自治体では10年以内に財源枯渇、インフラPPP待ったなし

2010年11月01日 東一洋


新成長戦略で注目されるインフラPPP
 高度成長期に整備されたわが国の社会資本ストックの多くは、これから一斉に更新時期を迎える。しかし、公共施設や道路等の社会資本ストックは、計画的に建設が進められてきた一方で、建設後の維持管理については必ずしも計画的であったわけではない。また、本来は増えざるを得ない維持管理経費が、財政難の近年ではむしろ削減の傾向さえある。6月に閣議決定された新成長戦略でも、財政難が社会資本ストックの更新を滞らせることへの懸念が示された。
 日本総研では、地方自治体における社会資本ストックの更新・維持管理の現状と課題を明らかにするために、自治体の企画財政部門、道路管理部門、水道事業者に対してアンケート調査を2010年7~8月に実施した。
(※調査概要はニュースリリースとして、「道路編」を2010年10月7日、「上水道編」を10月18日、「企画財政編」を11月8日に発表)

全国の自治体で10年以内に財政的課題が顕在化
 調査で明らかになったのは、90%を超える自治体において、今後10年以内に社会資本ストックの更新・維持管理が財政的課題となると予測されていることである。特に道路は、財政的理由で充分な維持管理が難しくなっている自治体が、現時点で既に72.9%にも上る危機的な状況にある。
 各自治体では、新規投資の抑制や他経費の削減などの短期的な対応のほか、予防保全の徹底で財政負担を長期的に軽減させようとしているが、今後はそれらだけでなく、民間企業との連携による効率的な維持管理の推進の検討が不可避である。

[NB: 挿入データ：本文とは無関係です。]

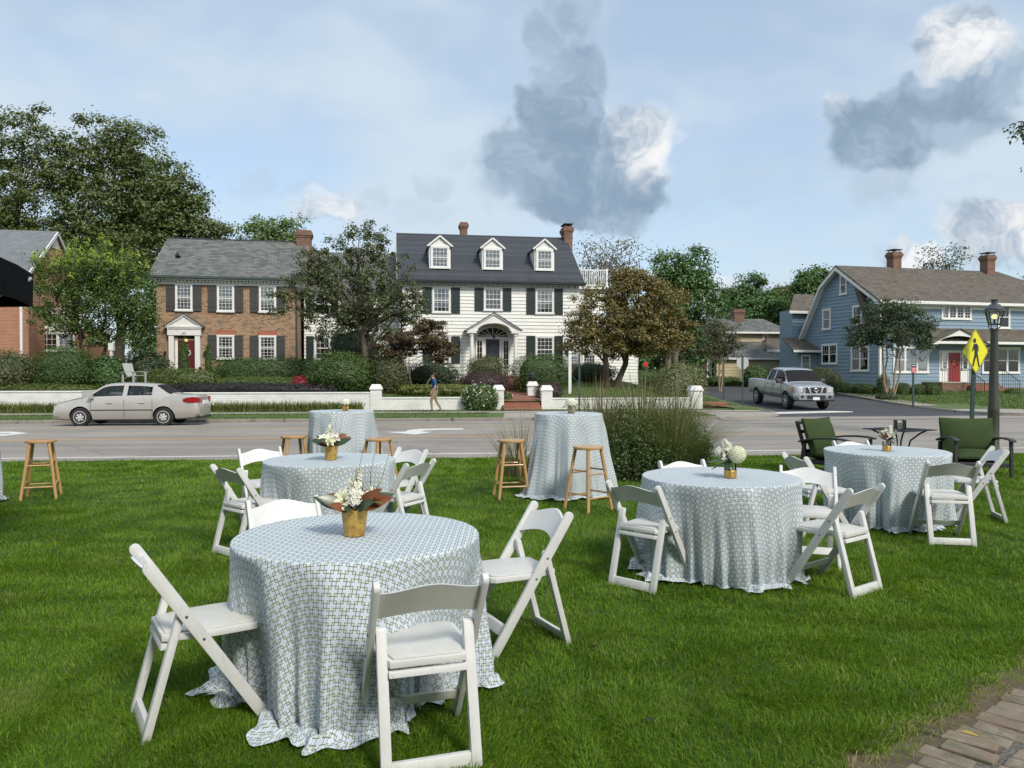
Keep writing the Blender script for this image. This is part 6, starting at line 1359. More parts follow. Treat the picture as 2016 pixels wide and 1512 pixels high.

政府の新成長戦略においても、「PFI、PPPの積極的な活用を図る」ことが提言されている。

遅れが目立つ経済的インフラの取り組み
 本調査で浮かび上がった社会資本ストック別の自治体の課題認識の大きさと効率的・効果的手法の導入度合いを偏差値化してプロットしてみると(図-1)、社会的インフラ(◆)に比べ経済的インフラ(◆)(道路、上下水道など)の取り組みの遅れが目立つ。これは経済的インフラに適用される関連法によって、民間委託が制限されることの影響によると推測できる。道路や上下水道分野の更新・維持管理には、早急にPPP手法の導入検討が進められるべきであるが、その場合には、法の整備も伴う必要がある。




水道はコンセッション方式の導入を
 同じPPPでも、道路と水道では活用すべき委託方式が異なる。例えば、水道事業者の場合、包括的民間委託に比べて、事業運営の効率化よりも民間の専門知識・技術力の活用の比重が高く、民間の創意工夫や経営ノウハウを引き出しやすいコンセッション方式への関心が高い。本調査でも、今後10年以内での導入検討意向が13.5%に上った。
 なお、平成20年度の営業収入が約3兆円である水道事業者の13.5%がコンセッション方式を導入する場合、3,000~4,000億円程度のPPP市場が創出されることになる。

まとめ
 包括的民間委託(道路部門)やコンセッション方式(水道部門)は、今のところ事例の少ないPPP手法であり、制度設計には自治体の維持管理の現状と、受け皿となる民間企業の意向との調整を行うことになる。
 また、関連法の改正をはじめ、実施前検討段階での自治体への財政支援、更新や維持管理に関する補助金制度の再構築、庁内ノウハウ不足を補う各種の情報提供、市町村などの行政単位の枠を超えた広域的対応スキーム(政策によるマーケット誘導など)の提示など、多くの検討事項の解決が、PFI/PPPを柔軟に活用できる環境を整備するために急務である。